By Humeyra Pamuk
WASHINGTON, Dec 24 (Reuters) – Democratic senators urged President Donald Trump on Wednesday to reverse a recall of nearly 30 career ambassadors, warning the move leaves a dangerous leadership vacuum that allows adversaries like Russia and China to expand their reach.
The Trump administration in recent days has ordered more than two dozen career diplomats serving across Europe, Asia, Africa and Latin America back to Washington to ensure U.S. missions abroad reflect its “America First” priorities.
Calling the abrupt mass recalls an “unprecedented move” that no other administration has done since Congress established the modern Foreign Service a century ago, 10 Democrats on the Senate Foreign Relations Committee said there was no plan to replace them with qualified candidates.
The removals bring the number of empty U.S. ambassadorial posts to well over 100, about half of all such posts worldwide, the senators said in their letter addressed to Trump and seen by Reuters. The senators said 80 posts had been vacant before the decision.
State Department and the White House did not immediately respond to requests for comment on the letter. A senior department official on Monday described the mass recall as “a standard process in any administration.”
“As the over 100 U.S. embassies lacking senior leadership await a new U.S. ambassador, China, Russia and others will maintain regular communications with the foreign leaders that we will have effectively abandoned, allowing our adversaries to expand their reach and influence to limit, and even harm, U.S. interests,” Democrats said in their letter.
The senators, who included Senate Foreign Relations Committee ranking member Jeanne Shaheen, Chris Murphy and others, provided examples of how Washington would lack top-level U.S. presence in crucial locations as Beijing and Moscow make inroads.

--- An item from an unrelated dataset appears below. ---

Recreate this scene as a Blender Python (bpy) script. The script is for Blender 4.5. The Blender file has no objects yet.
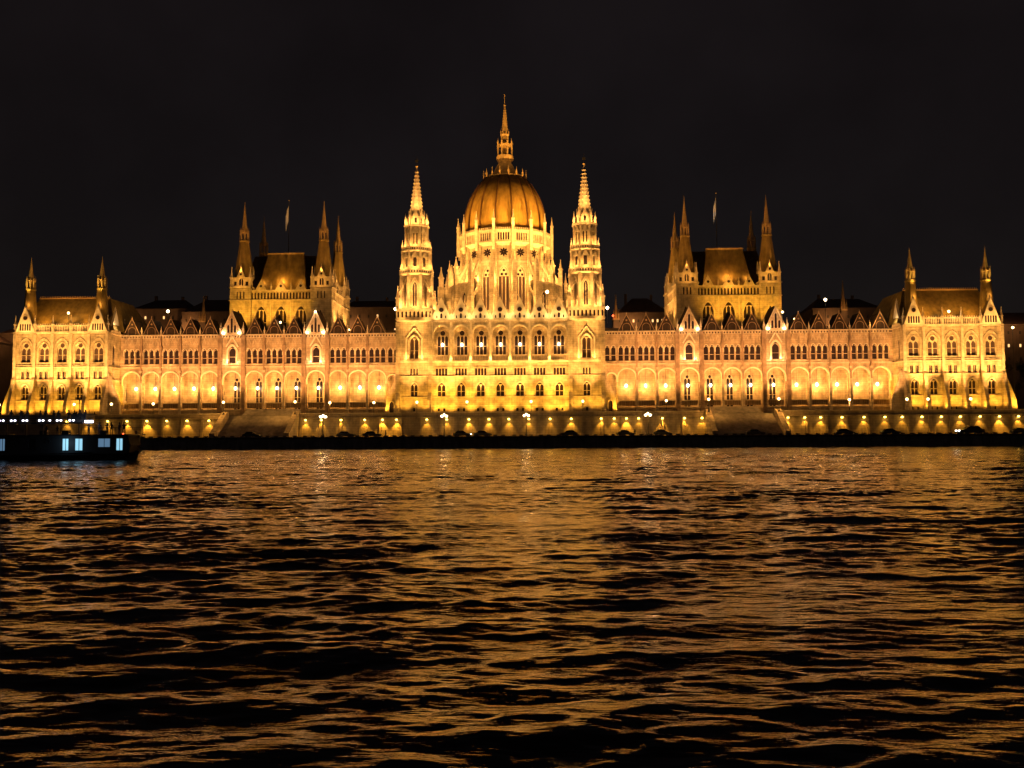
import bpy, math, random
import numpy as np
from mathutils import Matrix, Vector
random.seed(7); rng = np.random.default_rng(11)
R = math.radians; PI = math.pi
sc = bpy.context.scene
COL = sc.collection

# ------------------------------------------------------------------ materials
def mat(name, col, rough=0.8, metal=0.0, var=0.0, scale=0.5, emit=None, estr=0.0, spec=0.5, streak=0.0, bricks=False, bump=0.0, col2=None):
    m = bpy.data.materials.new(name); m.use_nodes = True
    nt = m.node_tree; b = nt.nodes['Principled BSDF']
    b.inputs['Base Color'].default_value = (*col, 1); b.inputs['Roughness'].default_value = rough
    b.inputs['Metallic'].default_value = metal; b.inputs['Specular IOR Level'].default_value = spec
    L = nt.links.new
    if emit:
        b.inputs['Emission Color'].default_value = (*emit, 1); b.inputs['Emission Strength'].default_value = estr
    if var > 0:
        tc = nt.nodes.new('ShaderNodeTexCoord')
        n1 = nt.nodes.new('ShaderNodeTexNoise'); n1.inputs['Scale'].default_value = scale; n1.inputs['Detail'].default_value = 6
        mp = nt.nodes.new('ShaderNodeMapping'); mp.inputs['Scale'].default_value = (1, 1, 0.18)
        n2 = nt.nodes.new('ShaderNodeTexNoise'); n2.inputs['Scale'].default_value = 1.4; n2.inputs['Detail'].default_value = 4
        L(tc.outputs['Object'], n1.inputs['Vector']); L(tc.outputs['Object'], mp.inputs['Vector']); L(mp.outputs[0], n2.inputs['Vector'])
        mx = nt.nodes.new('ShaderNodeMix'); mx.data_type = 'RGBA'
        dark = col2 or tuple(c * (1 - var) for c in col)
        mx.inputs['A'].default_value = (*dark, 1); mx.inputs['B'].default_value = (*[min(1, c * (1 + var * 0.5)) for c in col], 1)
        ad = nt.nodes.new('ShaderNodeMath'); ad.operation = 'MULTIPLY_ADD'; ad.inputs[1].default_value = streak
        L(n2.outputs['Fac'], ad.inputs[0]); L(n1.outputs['Fac'], ad.inputs[2])
        mr = nt.nodes.new('ShaderNodeMapRange'); mr.inputs['From Min'].default_value = 0.36 + streak * 0.4; mr.inputs['From Max'].default_value = 0.64 + streak * 0.6
        L(ad.outputs[0], mr.inputs['Value']); L(mr.outputs[0], mx.inputs['Factor'])
        out = mx.outputs['Result']
        if bricks:
            br = nt.nodes.new('ShaderNodeTexBrick'); br.inputs['Scale'].default_value = 1.0
            br.inputs['Brick Width'].default_value = 1.5; br.inputs['Row Height'].default_value = 0.62; br.inputs['Mortar Size'].default_value = 0.03
            br.inputs['Color1'].default_value = (1, 1, 1, 1); br.inputs['Color2'].default_value = (0.82, 0.8, 0.77, 1); br.inputs['Mortar'].default_value = (0.5, 0.47, 0.44, 1)
            m2 = nt.nodes.new('ShaderNodeMapping'); m2.inputs['Rotation'].default_value = (R(90), 0, 0)
            L(tc.outputs['Object'], m2.inputs['Vector']); L(m2.outputs[0], br.inputs['Vector'])
            mm = nt.nodes.new('ShaderNodeMix'); mm.data_type = 'RGBA'; mm.blend_type = 'MULTIPLY'; mm.inputs['Factor'].default_value = 0.8
            L(out, mm.inputs['A']); L(br.outputs['Color'], mm.inputs['B']); out = mm.outputs['Result']
        L(out, b.inputs['Base Color'])
        if bump > 0:
            bp = nt.nodes.new('ShaderNodeBump'); bp.inputs['Strength'].default_value = bump; bp.inputs['Distance'].default_value = 0.15
            L(n1.outputs['Fac'], bp.inputs['Height']); L(bp.outputs[0], b.inputs['Normal'])
    return m
M = dict(
    stone=mat('limestone', (0.47, 0.39, 0.27), 0.85, var=0.42, scale=0.7, streak=0.6, bricks=True),
    trim=mat('carved_limestone', (0.5, 0.42, 0.31), 0.8, var=0.3, scale=1.3, streak=0.5),
    pink=mat('lamp_tinted_limestone', (0.48, 0.37, 0.25), 0.85, var=0.42, scale=0.6, streak=0.6, bricks=True),  # pinker than the main limestone: lamp tint painted into the base colour
    glass=mat('dark_window_glass', (0.03, 0.02, 0.022), 0.25),
    glassw=mat('curtained_window_glass', (0.07, 0.045, 0.04), 0.3),
    glasslit=mat('lit_window_glass', (0.3, 0.2, 0.1), 0.3, emit=(1, 0.5, 0.12), estr=0.5),
    slate=mat('slate_roof', (0.04, 0.028, 0.022), 0.85, spec=0.2, var=0.35, scale=1.2, streak=0.8),
    tile=mat('brown_roof', (0.2, 0.14, 0.045), 0.65, var=0.35, scale=0.8, streak=1.2),
    dome=mat('dome_sheet', (0.34, 0.21, 0.05), 0.7, var=0.28, scale=0.5, spec=0.25, streak=1.5),
    rib=mat('dome_rib', (0.1, 0.05, 0.02), 0.5),
    gold=mat('lantern_stone', (0.36, 0.25, 0.11), 0.5, var=0.2, scale=1.0),
    worn=mat('weathered_stone', (0.3, 0.21, 0.14), 0.85, var=0.4, scale=0.9, streak=0.8), slate2=mat('dark_infill', (0.08, 0.05, 0.035), 0.9),
    white=mat('clean_and_lit_limestone', (0.68, 0.6, 0.47), 0.8, var=0.15, scale=0.8, streak=0.4),  # cleaned stone on gables; arch rings use it as painted lamplight
    quay=mat('dark_quay_stone', (0.2, 0.16, 0.13), 0.85, var=0.5, scale=0.4, streak=1.0, bricks=True),
    emb=mat('embankment_stone', (0.34, 0.27, 0.18), 0.85, var=0.35, scale=0.5, streak=0.7, bricks=True),
    step=mat('stair_stone', (0.36, 0.31, 0.26), 0.85, var=0.35, scale=0.7, streak=0.5),
    pave=mat('paving', (0.2, 0.17, 0.13), 0.85, var=0.3, scale=0.6),
    asph=mat('asphalt', (0.05, 0.048, 0.045), 0.85, var=0.3, scale=0.8),
    earth=mat('park_ground', (0.05, 0.045, 0.035), 0.9, var=0.3, scale=0.1),
    iron=mat('dark_iron', (0.03, 0.028, 0.025), 0.5),
    hull=mat('boat_paint', (0.02, 0.021, 0.026), 0.4, var=0.2, scale=0.6),
    hullw=mat('boat_deck_paint', (0.05, 0.05, 0.055), 0.5),
    cloth=mat('dark_clothes', (0.03, 0.028, 0.035), 0.9, var=0.3, scale=4),
    skin=mat('skin', (0.35, 0.2, 0.14), 0.6), hair=mat('hair', (0.02, 0.015, 0.01), 0.7),
    carp=mat('car_paint', (0.03, 0.032, 0.036), 0.3, spec=0.6), carg=mat('car_glass', (0.01, 0.01, 0.012), 0.1), rubber=mat('rubber', (0.015, 0.015, 0.015), 0.8),
    city=mat('city_render', (0.12, 0.09, 0.07), 0.9, var=0.3, scale=0.2, streak=0.5),
    cityroof=mat('city_roof', (0.06, 0.04, 0.035), 0.9, var=0.2, scale=0.5),
    citylit=mat('city_window_lit', (0.3, 0.2, 0.1), 0.5, emit=(1, 0.55, 0.2), estr=0.5),
    citydark=mat('city_window_dark', (0.02, 0.02, 0.02), 0.4),
    bark=mat('bark', (0.05, 0.04, 0.03), 0.9), leaf=mat('night_foliage', (0.05, 0.055, 0.02), 0.8, var=0.5, scale=1.5),
    flag=mat('flag_cloth', (0.5, 0.5, 0.48), 0.8), flagr=mat('flag_red', (0.4, 0.05, 0.05), 0.8), flagg=mat('flag_green', (0.05, 0.25, 0.1), 0.8),
    lamp=mat('lamp_glow', (0.8, 0.7, 0.5), 0.5, emit=(1, 0.62, 0.22), estr=5),
    lampw=mat('flood_glow', (0.8, 0.8, 0.7), 0.5, emit=(1, 0.74, 0.4), estr=6),
    lampy=mat('downlight_glow', (0.8, 0.7, 0.3), 0.5, emit=(1, 0.62, 0.08), estr=4),
    lampb=mat('boat_lamp_glow', (0.8, 0.8, 0.9), 0.5, emit=(0.8, 0.8, 1.0), estr=2.5),
    bwin=mat('boat_window_glow', (0.4, 0.6, 0.7), 0.4, emit=(0.32, 0.66, 0.85), estr=0.3),
    bwin2=mat('boat_window_dim', (0.2, 0.3, 0.35), 0.4, emit=(0.2, 0.38, 0.6), estr=0.14),
    redl=mat('red_beacon', (0.8, 0.1, 0.1), 0.5, emit=(1, 0.08, 0.02), estr=2),
    headl=mat('headlight_glow', (0.9, 0.9, 0.8), 0.5, emit=(1, 0.95, 0.8), estr=4),
)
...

In regions from the Indo-Pacific to Africa and the Balkans as well as Latin America, Washington would be on the back foot countering China’s expanding economic reach, the senators said.
“These ambassadors have demonstrated their commitment to faithfully execute the policies of administrations of both parties for decades,” the senators said. “We urge you to reverse this decision immediately before more damage is done to America’s standing in the world.”
Political appointees leave their posts when a new administration takes office but career diplomats, while serving at the pleasure of the president, are often considered bipartisan and typically serve three to four years in their overseas posts regardless of a change in government.
But Trump has long been suspicious of the bureaucracy and has repeatedly pledged to “clean out the deep state” by firing bureaucrats whom he deems disloyal and placing loyalists in senior roles.
In February, Trump ordered Secretary of State Marco Rubio to revamp the U.S. foreign service to ensure that the Republican president’s foreign policy is “faithfully” implemented.
In July, the Trump administration fired more than 1,300 State Department diplomats and civil servants as Washington grappled with multiple crises on the world stage: Russia’s war in Ukraine, the almost two-year-long Gaza conflict, and the Middle East on edge due to high tension between Israel and Iran.
The Department’s total workforce reduction in the U.S. totaled roughly 3,000 after deferred resignations and early retirements, accounting for more than 11% of its total foreign and civil service officers.